The visit also gives Biden an opportunity to get a firsthand look at the devastation the Russian invasion has caused on Ukraine. Thousands of Ukrainian troops and civilians have been killed, millions of refugees have fled the war, and Ukraine has suffered tens of billions of dollars of infrastructure damage.
The trip also marks an act of defiance against Russian President Vladimir Putin, who had hoped his military would swiftly overrun Kyiv within days. A year later, the Ukrainian capital stands and a semblance of normalcy has returned to the city as the fighting has concentrated in the country’s east, punctuated by cruise missile and drone attacks against military and civilian infrastructure.
“When Putin launched his invasion nearly one year ago, he thought Ukraine was weak and the West was divided. He thought he could outlast us. But he was dead wrong,” Biden said in his statement.
“Today, in Kyiv, I am meeting with President Zelenskyy and his team for an extended discussion on our support for Ukraine,” the president continued. “I will announce another delivery of critical equipment, including artillery ammunition, anti-armor systems, and air surveillance radars to help protect the Ukrainian people from aerial bombardments. And I will share that later this week, we will announce additional sanctions against elites and companies that are trying to evade or backfill Russia’s war machine. Over the last year, the United States has built a coalition of nations from the Atlantic to the Pacific to help defend Ukraine with unprecedented military, economic, and humanitarian support – and that support will endure.”
Biden also got a short first-hand taste of the terror that Ukrainians have lived with for close to a year, as air raids sirens howled over the capital just as he and Zelenskyy were exiting a cathedral they visited together. Looking solemn, they continued unperturbed to stand in front of a wall honoring Ukrainian soldiers killed since 2014.
Though Western surface-to-air missile systems have bolstered Ukraine’s defensives, the visit marked the rare occasion where a U.S. president has traveled to a conflict zone where the U.S. or its allies did not have control over the airspace. It wasn’t immediately clear whether the U.S. had given advance notice of the trip to Moscow to avoid any miscalculation that could bring the two nuclear-armed nations into direct conflict.
The U.S. military does not have a presence in Ukraine other than a small detachment of Marines guarding the embassy in Kyiv, making Biden’s visit more complicated than other recent visits by prior U.S. leaders to war zones.
Speculation has been building for weeks that Biden would pay a visit to Ukraine around the Feb. 24 anniversary of the Russian invasion. But the White House repeatedly had said that no presidential trip to Ukraine was planned, even after the Poland visit was announced earlier this month.
At the White House, planning for Biden’s visit to Kyiv was tightly held — with a relatively small group of aides briefed on the plans — because of security concerns.

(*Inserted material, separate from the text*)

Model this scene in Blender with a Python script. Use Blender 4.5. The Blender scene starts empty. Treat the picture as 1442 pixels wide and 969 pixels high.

Asked by a reporter on Friday if Biden might include stops beyond Poland, White House National Security Council spokesman John Kirby replied, “Right now, the trip is going to be in Warsaw.” Moments later — and without prompting — Kirby added, “I said ‘right now.’ The trip will be in — to Warsaw. I didn’t want to make it sound like I was alluding to a change to it.
Biden quietly departed from Joint Base Andrews near Washington shortly after 4 a.m. on Sunday, making a stop at Ramstein Air Base in Germany before making his way into Ukraine.
Other western leaders have made the trip to Kyiv since the start of the war.
In June, French President Emmanuel Macron, German Chancellor Olaf Scholz and then Italian Prime Minister Mario Draghi traveled together by night train to Kyiv to meet with Zelenskyy. British Prime Minister Rishi Sunak visited Kyiv in November shortly after taking office.
This is Biden’s first visit to a war zone as president. His recent predecessors, Donald Trump, Barack Obama and George W. Bush, made surprise visits to Afghanistan and Iraq during their presidencies to meet with U.S. troops and those countries’ leaders.